* [Set exercise]:
Do any lines in the data below contain "that"? If so, copy every one of them.

* [Materials provided]:
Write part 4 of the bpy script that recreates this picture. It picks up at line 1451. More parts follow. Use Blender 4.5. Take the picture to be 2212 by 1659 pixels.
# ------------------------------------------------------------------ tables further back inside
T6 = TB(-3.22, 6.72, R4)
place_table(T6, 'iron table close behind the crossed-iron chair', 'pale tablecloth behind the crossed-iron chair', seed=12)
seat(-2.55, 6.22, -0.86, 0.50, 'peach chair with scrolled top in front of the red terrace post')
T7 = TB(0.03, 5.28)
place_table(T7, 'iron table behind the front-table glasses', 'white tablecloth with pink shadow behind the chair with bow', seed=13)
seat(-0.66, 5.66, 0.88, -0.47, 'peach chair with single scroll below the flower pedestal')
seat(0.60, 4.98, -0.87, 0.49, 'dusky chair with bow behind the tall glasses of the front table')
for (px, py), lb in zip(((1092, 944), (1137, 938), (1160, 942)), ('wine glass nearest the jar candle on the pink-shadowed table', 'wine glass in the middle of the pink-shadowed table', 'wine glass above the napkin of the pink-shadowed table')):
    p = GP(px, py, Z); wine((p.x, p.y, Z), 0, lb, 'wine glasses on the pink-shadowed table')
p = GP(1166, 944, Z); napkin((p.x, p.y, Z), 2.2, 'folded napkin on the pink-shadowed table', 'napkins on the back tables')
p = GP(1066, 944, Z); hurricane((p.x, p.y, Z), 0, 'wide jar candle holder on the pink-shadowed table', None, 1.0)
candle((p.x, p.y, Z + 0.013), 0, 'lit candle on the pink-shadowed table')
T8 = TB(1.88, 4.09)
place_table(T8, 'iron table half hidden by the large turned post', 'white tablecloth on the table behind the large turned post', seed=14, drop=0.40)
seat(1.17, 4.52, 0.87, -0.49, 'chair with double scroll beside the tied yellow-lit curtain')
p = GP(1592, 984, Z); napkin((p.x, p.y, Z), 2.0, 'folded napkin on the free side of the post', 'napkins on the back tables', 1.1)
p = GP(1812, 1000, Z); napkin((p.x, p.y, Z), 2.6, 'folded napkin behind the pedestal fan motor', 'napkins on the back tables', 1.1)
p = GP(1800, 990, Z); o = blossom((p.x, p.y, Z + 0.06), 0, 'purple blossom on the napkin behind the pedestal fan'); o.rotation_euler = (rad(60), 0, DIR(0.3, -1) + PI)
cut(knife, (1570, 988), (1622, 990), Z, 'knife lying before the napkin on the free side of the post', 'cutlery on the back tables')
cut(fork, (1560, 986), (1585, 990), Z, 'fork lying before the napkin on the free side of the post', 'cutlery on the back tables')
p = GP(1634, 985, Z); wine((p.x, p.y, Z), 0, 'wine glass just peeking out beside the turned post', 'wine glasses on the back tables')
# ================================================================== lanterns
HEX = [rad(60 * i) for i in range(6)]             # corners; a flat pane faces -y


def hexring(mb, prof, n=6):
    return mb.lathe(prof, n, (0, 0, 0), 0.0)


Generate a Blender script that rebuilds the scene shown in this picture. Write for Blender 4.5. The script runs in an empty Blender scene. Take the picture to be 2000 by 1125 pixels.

* [Written solution]:
Write part 4 of the bpy script that recreates this picture. It picks up at line 1451. More parts follow. Use Blender 4.5. Take the picture to be 2212 by 1659 pixels.
Generate a Blender script that rebuilds the scene shown in this picture. Write for Blender 4.5. The script runs in an empty Blender scene. Take the picture to be 2000 by 1125 pixels.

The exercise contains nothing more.